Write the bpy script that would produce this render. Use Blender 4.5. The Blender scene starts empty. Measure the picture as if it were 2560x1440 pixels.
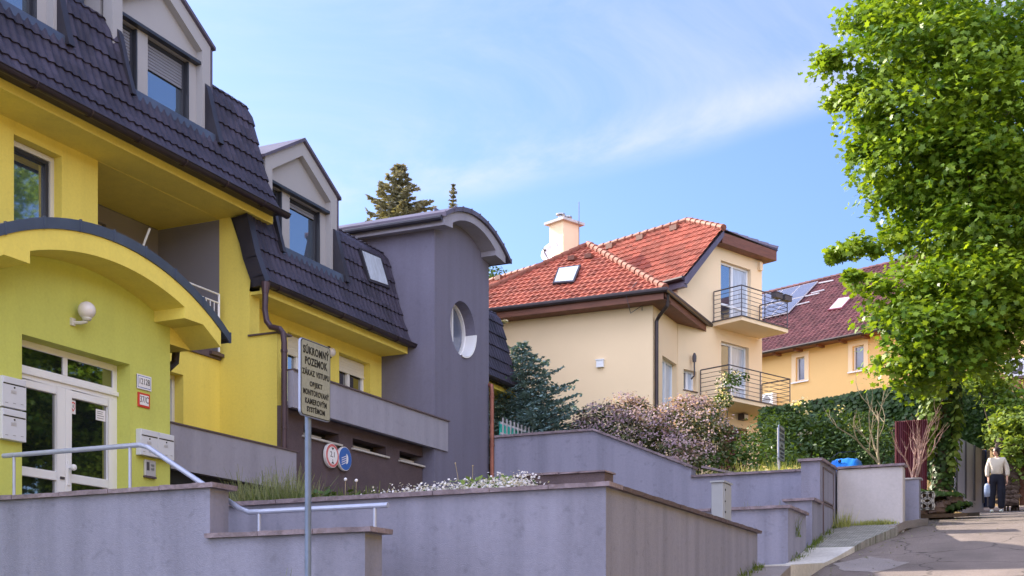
=-=-=
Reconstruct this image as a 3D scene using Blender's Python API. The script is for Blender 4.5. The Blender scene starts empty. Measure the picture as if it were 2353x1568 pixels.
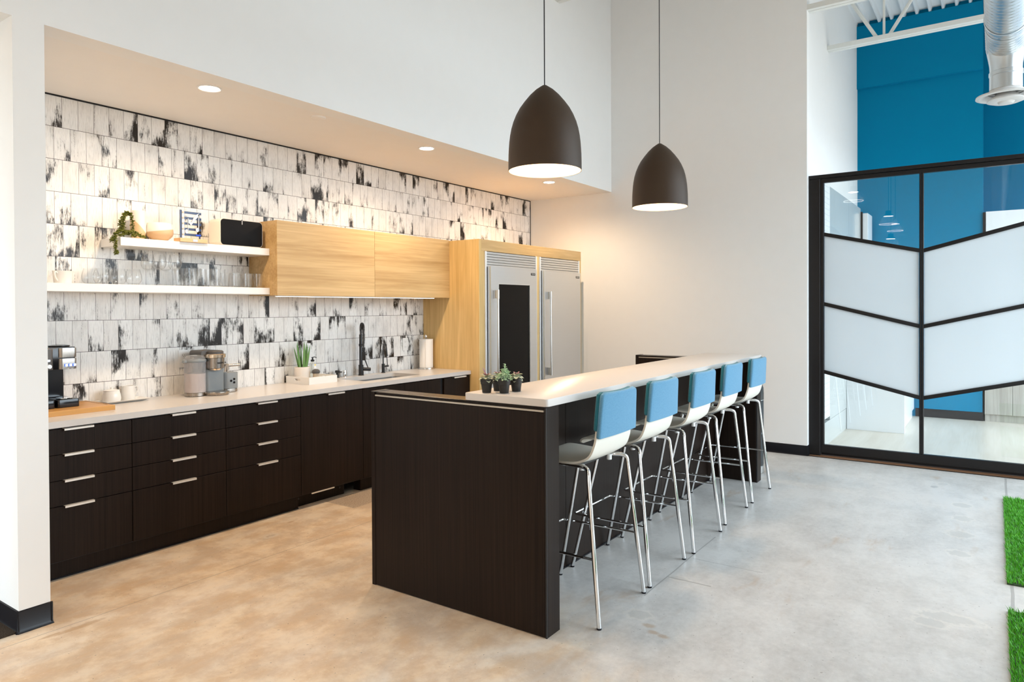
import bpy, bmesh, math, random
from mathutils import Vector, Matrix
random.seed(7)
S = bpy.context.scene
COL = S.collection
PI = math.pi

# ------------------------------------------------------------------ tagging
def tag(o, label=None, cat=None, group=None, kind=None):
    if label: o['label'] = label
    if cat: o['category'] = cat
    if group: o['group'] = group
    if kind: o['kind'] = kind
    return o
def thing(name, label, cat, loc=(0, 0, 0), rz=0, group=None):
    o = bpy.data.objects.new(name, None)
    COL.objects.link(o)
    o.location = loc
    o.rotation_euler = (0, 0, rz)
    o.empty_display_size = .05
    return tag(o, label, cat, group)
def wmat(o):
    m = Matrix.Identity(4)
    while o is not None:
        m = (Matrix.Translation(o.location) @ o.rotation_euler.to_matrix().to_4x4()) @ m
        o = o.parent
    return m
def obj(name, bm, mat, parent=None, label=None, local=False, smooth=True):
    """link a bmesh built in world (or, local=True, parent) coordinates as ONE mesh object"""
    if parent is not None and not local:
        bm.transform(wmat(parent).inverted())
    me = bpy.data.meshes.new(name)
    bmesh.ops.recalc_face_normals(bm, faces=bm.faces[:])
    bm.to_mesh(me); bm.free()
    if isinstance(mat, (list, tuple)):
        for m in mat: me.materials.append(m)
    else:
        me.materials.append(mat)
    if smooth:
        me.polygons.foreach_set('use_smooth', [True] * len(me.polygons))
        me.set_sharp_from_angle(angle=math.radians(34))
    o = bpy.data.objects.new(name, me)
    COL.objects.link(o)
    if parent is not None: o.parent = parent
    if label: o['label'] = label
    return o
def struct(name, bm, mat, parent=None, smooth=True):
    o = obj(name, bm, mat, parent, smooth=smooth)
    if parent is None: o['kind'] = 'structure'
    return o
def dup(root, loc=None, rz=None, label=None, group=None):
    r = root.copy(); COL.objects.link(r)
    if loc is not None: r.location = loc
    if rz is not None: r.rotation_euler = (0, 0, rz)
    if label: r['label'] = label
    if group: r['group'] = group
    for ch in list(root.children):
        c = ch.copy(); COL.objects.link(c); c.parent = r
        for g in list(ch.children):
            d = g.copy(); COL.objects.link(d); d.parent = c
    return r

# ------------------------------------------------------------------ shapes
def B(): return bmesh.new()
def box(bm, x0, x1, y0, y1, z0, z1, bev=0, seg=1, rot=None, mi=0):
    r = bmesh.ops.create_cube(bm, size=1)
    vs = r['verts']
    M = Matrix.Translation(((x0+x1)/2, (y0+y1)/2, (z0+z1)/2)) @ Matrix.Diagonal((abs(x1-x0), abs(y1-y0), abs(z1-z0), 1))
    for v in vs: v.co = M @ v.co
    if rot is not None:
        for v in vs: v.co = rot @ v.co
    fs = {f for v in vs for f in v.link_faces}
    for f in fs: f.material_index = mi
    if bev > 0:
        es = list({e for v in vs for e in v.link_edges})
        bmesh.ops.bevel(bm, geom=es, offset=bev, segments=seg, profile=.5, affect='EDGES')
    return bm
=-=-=
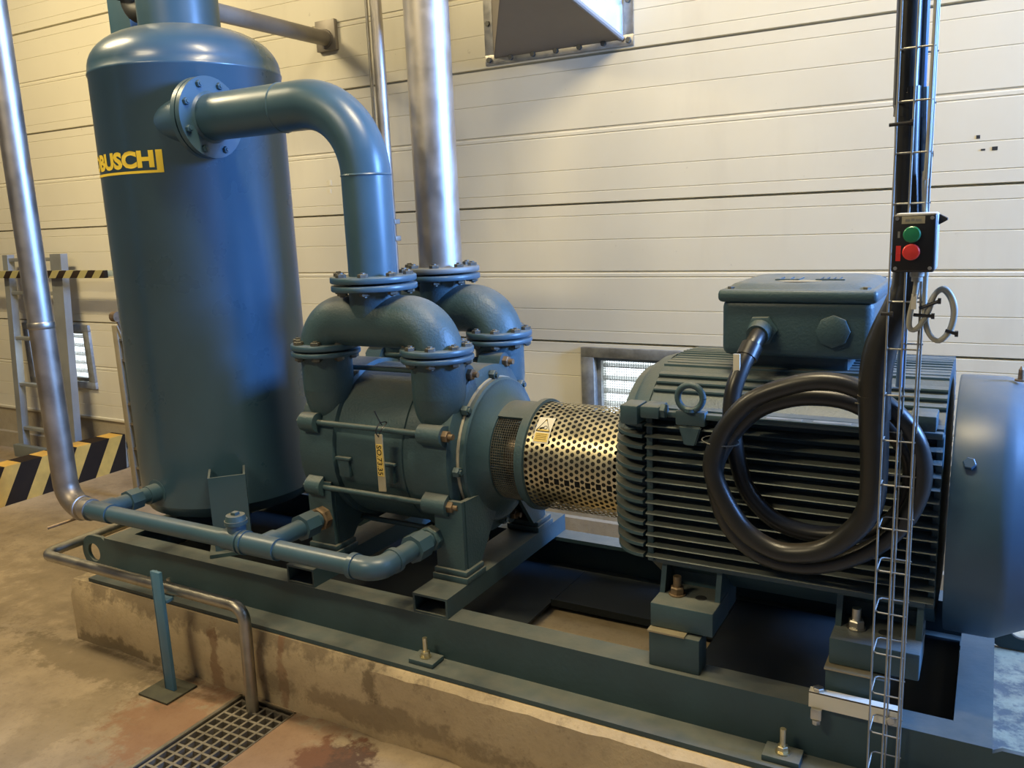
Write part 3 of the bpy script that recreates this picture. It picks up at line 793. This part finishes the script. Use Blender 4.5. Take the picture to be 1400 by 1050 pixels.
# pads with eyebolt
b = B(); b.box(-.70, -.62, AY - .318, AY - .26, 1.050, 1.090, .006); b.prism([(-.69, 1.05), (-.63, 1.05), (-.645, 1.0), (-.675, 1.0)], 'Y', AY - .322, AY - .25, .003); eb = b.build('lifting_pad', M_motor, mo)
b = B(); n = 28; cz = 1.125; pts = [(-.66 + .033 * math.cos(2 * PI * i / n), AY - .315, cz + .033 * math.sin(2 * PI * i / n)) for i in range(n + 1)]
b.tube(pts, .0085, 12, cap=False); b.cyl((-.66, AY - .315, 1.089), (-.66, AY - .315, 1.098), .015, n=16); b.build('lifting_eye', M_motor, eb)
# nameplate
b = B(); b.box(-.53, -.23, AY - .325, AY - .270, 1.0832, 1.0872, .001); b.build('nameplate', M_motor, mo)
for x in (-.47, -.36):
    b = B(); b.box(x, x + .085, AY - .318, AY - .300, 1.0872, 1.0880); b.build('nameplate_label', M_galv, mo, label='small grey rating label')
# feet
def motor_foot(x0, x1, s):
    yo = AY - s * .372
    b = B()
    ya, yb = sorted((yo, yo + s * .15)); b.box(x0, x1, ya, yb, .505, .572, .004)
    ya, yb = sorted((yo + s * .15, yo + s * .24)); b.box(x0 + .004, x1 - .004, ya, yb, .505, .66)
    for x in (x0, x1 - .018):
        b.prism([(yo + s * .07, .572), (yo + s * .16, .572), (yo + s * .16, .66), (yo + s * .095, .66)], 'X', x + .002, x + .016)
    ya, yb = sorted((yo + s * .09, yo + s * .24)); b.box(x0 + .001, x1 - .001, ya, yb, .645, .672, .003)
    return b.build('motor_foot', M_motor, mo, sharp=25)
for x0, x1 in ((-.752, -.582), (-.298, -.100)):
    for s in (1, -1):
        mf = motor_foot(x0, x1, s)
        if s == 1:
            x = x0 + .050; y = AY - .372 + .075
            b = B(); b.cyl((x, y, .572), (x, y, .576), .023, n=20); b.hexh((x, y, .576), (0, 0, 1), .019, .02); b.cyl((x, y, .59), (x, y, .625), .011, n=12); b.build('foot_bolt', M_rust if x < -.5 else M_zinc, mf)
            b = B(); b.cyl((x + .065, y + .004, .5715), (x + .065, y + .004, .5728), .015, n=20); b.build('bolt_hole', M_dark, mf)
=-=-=
## TASK STATEMENT
Without any pictures, set down the lines from the one holding "Reconstruct this image" through the one holding "PI = math.pi".

## TASK RESPONSE
Reconstruct this image as a 3D scene using Blender's Python API. The script is for Blender 4.5. The Blender scene starts empty. Measure the picture as if it were 2353x1568 pixels.
import bpy, bmesh, math, random
from mathutils import Vector, Matrix
random.seed(7)
S = bpy.context.scene
COL = S.collection
PI = math.pi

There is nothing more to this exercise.